New Ferguson Judge Orders 'Sweeping Changes'

The new judge in Ferguson, Mo., on Monday ordered “sweeping changes” to the city’s much-criticized court system, including the withdrawal of all arrest warrants issued prior to 2015 and the reinstatement of driver’s licenses that were suspended solely for failing to appear in court or pay a fine.

The announcement was made by Municipal Court Judge Donald McCullin, who was appointed in June 2015, in which he said the changes are aimed at restoring confidence in the court and easing the burden on defendants who lack financial resources.

“These changes should continue the process of restoring confidence in the court, alleviating fears of the consequences of appearing in court, and giving many residents a fresh start,” McCullin said in a statement. “Many individuals whose license has been suspended will be able to obtain them and take advantage of the benefits of being able to drive. Moreover, defendants will not be disadvantaged in being afforded pre-trial release because of the inability to make bond.”

McCullin, who is Black, said all active warrants more than five years old will be withdrawn and defendants will be given new court dates along with additional options to resolve their cases, including payment plans and community service and/or commuting fines for indigent persons. Defendants with arrest warrants for minor traffic violations will no longer face incarceration and instead will be released on their own recognizance and given another court date.

If a defendant continually fails to appear on their scheduled court date, he added, an arrest warrant may be issued or the court may seek a setoff of a defendant’s tax return.

The move by McCullin comes amid heavy criticism of the Ferguson justice system by both the community and the U.S. Department of Justice claiming residents — overwhelmingly Black residents — were subjected to frequent ticketing, heavy fines and jail time, often for minor transgressions like traffic violations and jaywalking.

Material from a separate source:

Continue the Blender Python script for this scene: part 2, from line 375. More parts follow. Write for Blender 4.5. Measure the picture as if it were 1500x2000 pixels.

The Justice Department began its own civil rights investigation soon after the shooting of unarmed Black teenager Michael Brown in Ferguson last August and strongly criticized city leaders in its conclusions released in March, saying the police department and court worked together to exploit residents in order to raise revenue.

The six-month investigation concluded that police officers in Ferguson routinely violated the constitutional rights of the city’s residents by discriminating against African Americans and applying racial stereotypes in a “pattern or practice of unlawful conduct.”

The investigation found that in 88 percent of cases in which the police reported using force, it was against African Americans. Additionally, Black drivers were twice as likely as white drivers to be searched during traffic stops, but 26 percent less likely to be found in possession of contraband.

The report further concluded that municipal court practices caused significant harm to many people with cases pending as minor municipal code violations turned into multiple arrests, jail time and payments that exceeded the cost of the original ticket many times over.

McCullin replaced Judge Ronald Brockmeyer, who resigned after being criticized in the Justice Department report.

The changes ordered by McCullin go above and beyond a Missouri state bill passed this year and expected to take effect on Friday, which limits the percentage of revenue that cities can bring in from traffic fines and fees.

“The Ferguson City Council was informed of the proposed actions by Judge McCullin and applauds the recall of the arrest warrants and the rescission of the driver’s license suspensions in compliance with Senate Bill 5 and as a way to restore confidence in the Municipal Court,” said City of Ferguson Mayor James Knowles in a statement.